- **What the task asks**
Leave out the pictures and set down exactly the lines from the start of the listing through the one with "SC.camera = co", both included.

----

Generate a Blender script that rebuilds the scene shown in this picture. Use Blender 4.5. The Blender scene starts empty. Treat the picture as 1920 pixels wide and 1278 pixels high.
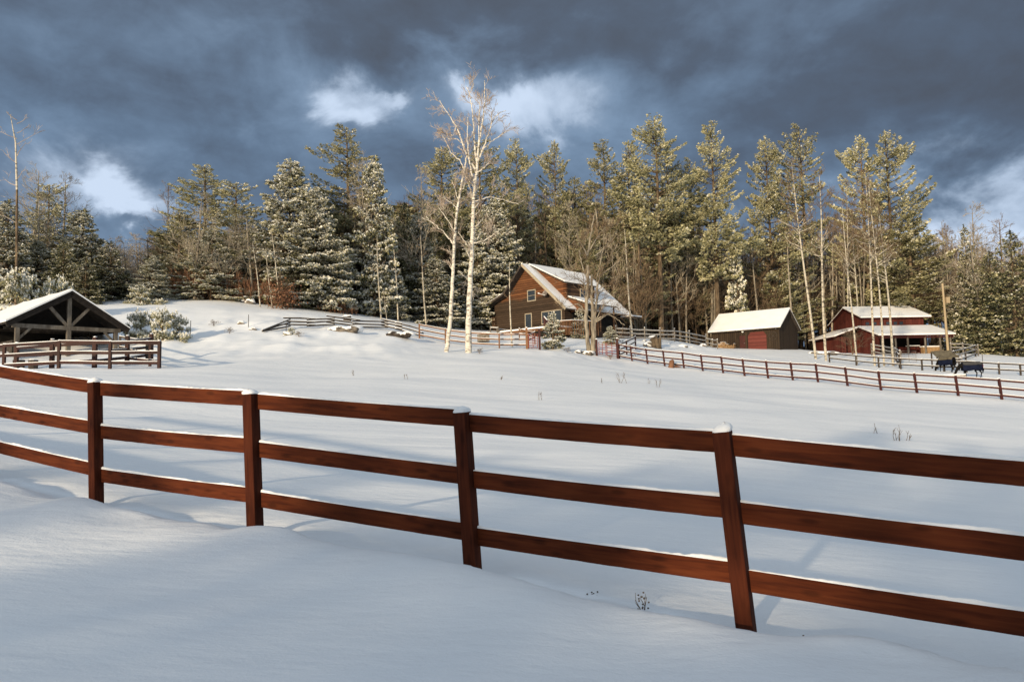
import bpy, math, random
import numpy as np
from mathutils import Vector, Matrix
R = math.radians
SC = bpy.context.scene
COL = SC.collection
rng = random.Random(11)

# ------------------------------------------------------------------ camera model
W0, H0, F0 = 1920.0, 1278.0, 1420.0
PITCH, ROLL = R(4.5), 0.020
fw = np.array([0, math.cos(PITCH), math.sin(PITCH)])
r0 = np.array([1.0, 0, 0]); u0 = np.array([0, -math.sin(PITCH), math.cos(PITCH)])
rt = r0 * math.cos(ROLL) - u0 * math.sin(ROLL)
up = u0 * math.cos(ROLL) + r0 * math.sin(ROLL)
def at(px, py, d):
    """world point seen at photo pixel (px, py) at distance d along the ground axis"""
    v = fw * F0 + rt * (px - W0 / 2) + up * (H0 / 2 - py)
    return v * (d / v[1])
def pix(p):
    p = np.asarray(p, float); z = p @ fw
    return W0 / 2 + F0 * (p @ rt) / z, H0 / 2 - F0 * (p @ up) / z

cam = bpy.data.cameras.new("camera"); co = bpy.data.objects.new("camera", cam); COL.objects.link(co)
cam.sensor_width = 36; cam.sensor_fit = 'HORIZONTAL'; cam.lens = F0 * 36 / W0
cam.clip_start = 0.1; cam.clip_end = 5000
m = Matrix.Identity(4)
for i in range(3):
    m[i][0] = rt[i]; m[i][1] = up[i]; m[i][2] = -fw[i]
co.matrix_world = m
SC.camera = co

# ------------------------------------------------------------------ terrain
CP = []   # x, y, z
def cpx(px, py, d): CP.append(at(px, py, d))
for x, y in [(-4.86, 8.8), (-2.55, 7.55), (-.38, 6.6), (1.6, 5.37), (3.8, 4.3), (-7, 10), (0, 0), (-3, 3), (3, 0), (-8, 4), (-12, 12), (7, 3)]:
    CP.append(np.array([x, y, -1.55 - .0845 * x + .0159 * y]))
for x, y, z in [(-30, -30, .5), (30, -30, -4.5), (0, -30, -2.2), (-14, -15, -.6), (14, -12, -3), (-100, -60, 5), (100, -60, -9), (-60, 0, 4.0), (60, 0, -5), (-110, 60, 13), (110, 40, -2)]:
    CP.append(np.array([x, y, z], float))
for a in [
    (60, 800, 16), (460, 845, 16), (960, 862, 15), (1500, 905, 14), (1880, 960, 13),
    (100, 735, 25), (500, 750, 25), (960, 770, 26), (1500, 800, 27), (1880, 850, 24),
    (8, 694, 37), (110, 690, 36), (206, 691, 36), (298, 690, 37), (420, 690, 38),
    (700, 695, 41), (960, 698, 42), (1250, 722, 42), (1550, 745, 42), (1800, 775, 38),
    (60, 676, 48), (150, 672, 50), (230, 668, 51), (330, 655, 52), (430, 652, 52), (560, 648, 54), (700, 645, 57), (790, 646, 62),
    (240, 628, 57), (320, 622, 57), (400, 612, 60), (500, 606, 61), (470, 628, 58), (640, 616, 64), (740, 618, 66), (785, 628, 65),
    (0, 575, 66), (100, 566, 68), (200, 561, 72), (300, 558, 76), (450, 562, 77), (560, 576, 78), (660, 588, 80), (760, 602, 84), (840, 612, 92),
    (838, 661, 57), (878, 658, 57), (905, 652, 64), (960, 662, 58), (1010, 652, 64), (1105, 662, 66), (1030, 680, 52),
    (880, 640, 72), (960, 632, 80), (1000, 629, 84), (1080, 636, 80), (1150, 636, 82), (1190, 640, 84),
    (1160, 675, 65), (1255, 690, 62), (1350, 699, 58.5), (1440, 708, 56), (1530, 718, 53), (1625, 728, 51), (1720, 738, 49.5), (1800, 743, 49), (1880, 748, 48),
    (1240, 655, 75), (1300, 652, 80), (1230, 640, 79), (1300, 641, 86), (1340, 655, 92),
    (1400, 655, 102), (1330, 651, 109), (1460, 653, 101), (1515, 652, 106), (1430, 672, 80),
    (1560, 690, 66), (1660, 697, 64), (1760, 706, 60), (1830, 705, 62), (1900, 707, 62), (1700, 680, 84),
    (1560, 668, 98), (1640, 665, 105), (1790, 664, 105), (1720, 664, 104), (1560, 664, 118), (1850, 668, 96), (1840, 655, 100), (1920, 672, 96),
    (-250, 560, 75), (-400, 700, 40), (2150, 690, 100), (2100, 760, 50),
]: cpx(*a)
for x, y, z in [(-100, 140, 15), (-50, 140, 15), (0, 140, 13), (50, 150, 10), (100, 150, 8), (-150, 300, 22), (0, 300, 18), (150, 300, 14), (-260, 500, 24), (0, 500, 22), (260, 500, 20), (-200, 150, 14), (200, 150, 4)]:
    CP.append(np.array([x, y, z], float))
CP = np.array(CP)
def _warp(x, y):   # distances matter less far away
    return np.arcsinh(np.asarray(x, float) / 25) * 25, np.arcsinh((np.asarray(y, float)) / 25) * 25
def _k(r2): return r2 * np.log(r2 + 1e-9) * .5
cx_, cy_ = _warp(CP[:, 0], CP[:, 1]); n = len(CP)
K = _k((cx_[:, None] - cx_[None]) ** 2 + (cy_[:, None] - cy_[None]) ** 2) + np.eye(n) * 14.0
Pm = np.c_[np.ones(n), cx_, cy_]
A = np.block([[K, Pm], [Pm.T, np.zeros((3, 3))]])
SOL = np.linalg.solve(A, np.r_[CP[:, 2], np.zeros(3)])
nrg = np.random.RandomState(5)
WAVES = [(nrg.uniform(0, 6.28), nrg.uniform(0, 6.28)) for _ in range(60)]
def fbm(x, y, wl, n0, cnt=9, ax=1.0):
    s = 0
    for i in range(cnt):
        a, ph = WAVES[(n0 + i) % 60]
        w = wl * (0.6 + .13 * i)
        s = s + np.sin((x * math.cos(a) * ax + y * math.sin(a)) * 6.2832 / w + ph + 1.3 * np.sin((x * math.sin(a) * ax - y * math.cos(a)) * 2.1 / w + ph * 2))
    return s / cnt ** .5 * .7
FX = np.array([-30, -7, -4.86, -2.55, -.38, 1.6, 3.8, 30]); FY = np.array([21, 10, 8.8, 7.55, 6.6, 5.37, 4.3, -7])
def T(x, y):
    x = np.asarray(x, float); y = np.asarray(y, float)
    wx, wy = _warp(x, y)
    z = SOL[n] + SOL[n + 1] * wx + SOL[n + 2] * wy
    for i in range(n):
        z = z + SOL[i] * _k((wx - cx_[i]) ** 2 + (wy - cy_[i]) ** 2)
    far = np.clip((np.hypot(x, y) - 8) / 30, 0, 1)
    z = z + fbm(x, y, 9, 3) * .05 * (.4 + far) + fbm(x, y, 2.6, 20) * .012 + far * fbm(x, y, 4.5, 31, ax=.35) * .028
    s = np.clip((np.hypot(x, y) - 45) / 10, 0, 1) * np.clip((75 - np.hypot(x, y)) / 8, 0, 1)
    rough = np.clip((.02 - (x / np.maximum(y, 1) + .1)) * 12, 0, 1)    # lumpy bank on the left hill
    z = z + s * rough * (np.maximum(fbm(x, y, 5, 40), 0) * .30 + fbm(x, y, 1.7, 22) * .045)
    k1 = np.clip(1 - np.hypot((x - 17) / 9, (y - 80) / 9), 0, 1) * 1.6 + np.clip(1 - np.hypot((x - 6) / 6, (y - 62) / 6), 0, 1)
    z = z + np.minimum(k1, 1) * (fbm(x, y, 1.5, 11) * .10 + fbm(x, y, 3.3, 27) * .12)
    # drifted snow bank that follows the near fence
    fy = np.interp(x, FX, FY)
    dd = (y - fy) * .88
    wob = .18 * fbm(x, y * 0, 3.1, 8)
    hgt = .13 * (.75 + .5 * fbm(x, y * .2, 2.0, 14)); q_ = dd + .42 + wob * .8
    z = z + hgt * np.where(q_ < 0, np.exp(-(q_ / .75) ** 2), np.exp(-(q_ / .17) ** 2)) - .05 * np.exp(-((q_ - .42) / .28) ** 2)
    nr_ = np.exp(-(dd / .7) ** 2); z = z + nr_ * (fbm(x, y, .62, 44) * .012 + fbm(x, y, .33, 9) * .006)
    z = z + .085 * np.exp(-((x - 2.15) / .42) ** 2 - ((y - 4.85) / .2) ** 2) + .05 * np.exp(-((x + 2.0) / .5) ** 2 - ((y - 7.05) / .22) ** 2) + .05 * np.exp(-((x + 3.9) / .35) ** 2 - ((y - 7.9) / .2) ** 2)
    for px_, py_ in zip(FX[1:-1], FY[1:-1]):
        r2 = (x - px_) ** 2 + (y - py_) ** 2
        z = z + .05 * np.exp(-r2 / .018) - .065 * np.exp(-r2 / .10)
    return z
def Tz(x, y): return float(T(np.array([x]), np.array([y]))[0])
def gp(px, d):
    """ground point under photo column px (read at its horizon) at distance d"""
    X = at(px, 690, d)[0]
    return np.array([X, d, Tz(X, d)])
TLX = [-600, -200, 200, 500, 700, 850, 1200, 1320, 1500, 1560, 1800, 1920, 2200, 2600]
TLD = [70, 72, 76, 78, 83, 98, 104, 116, 116, 122, 120, 108, 100, 95]
def treeline(x, y): return np.interp(960 + F0 * x / np.maximum(y, 1), TLX, TLD)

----

- **Solved problem**
Generate a Blender script that rebuilds the scene shown in this picture. Use Blender 4.5. The Blender scene starts empty. Treat the picture as 1920 pixels wide and 1278 pixels high.
import bpy, math, random
import numpy as np
from mathutils import Vector, Matrix
R = math.radians
SC = bpy.context.scene
COL = SC.collection
rng = random.Random(11)

# ------------------------------------------------------------------ camera model
W0, H0, F0 = 1920.0, 1278.0, 1420.0
PITCH, ROLL = R(4.5), 0.020
fw = np.array([0, math.cos(PITCH), math.sin(PITCH)])
r0 = np.array([1.0, 0, 0]); u0 = np.array([0, -math.sin(PITCH), math.cos(PITCH)])
rt = r0 * math.cos(ROLL) - u0 * math.sin(ROLL)
up = u0 * math.cos(ROLL) + r0 * math.sin(ROLL)
def at(px, py, d):
    """world point seen at photo pixel (px, py) at distance d along the ground axis"""
    v = fw * F0 + rt * (px - W0 / 2) + up * (H0 / 2 - py)
    return v * (d / v[1])
def pix(p):
    p = np.asarray(p, float); z = p @ fw
    return W0 / 2 + F0 * (p @ rt) / z, H0 / 2 - F0 * (p @ up) / z

cam = bpy.data.cameras.new("camera"); co = bpy.data.objects.new("camera", cam); COL.objects.link(co)
cam.sensor_width = 36; cam.sensor_fit = 'HORIZONTAL'; cam.lens = F0 * 36 / W0
cam.clip_start = 0.1; cam.clip_end = 5000
m = Matrix.Identity(4)
for i in range(3):
    m[i][0] = rt[i]; m[i][1] = up[i]; m[i][2] = -fw[i]
co.matrix_world = m
SC.camera = co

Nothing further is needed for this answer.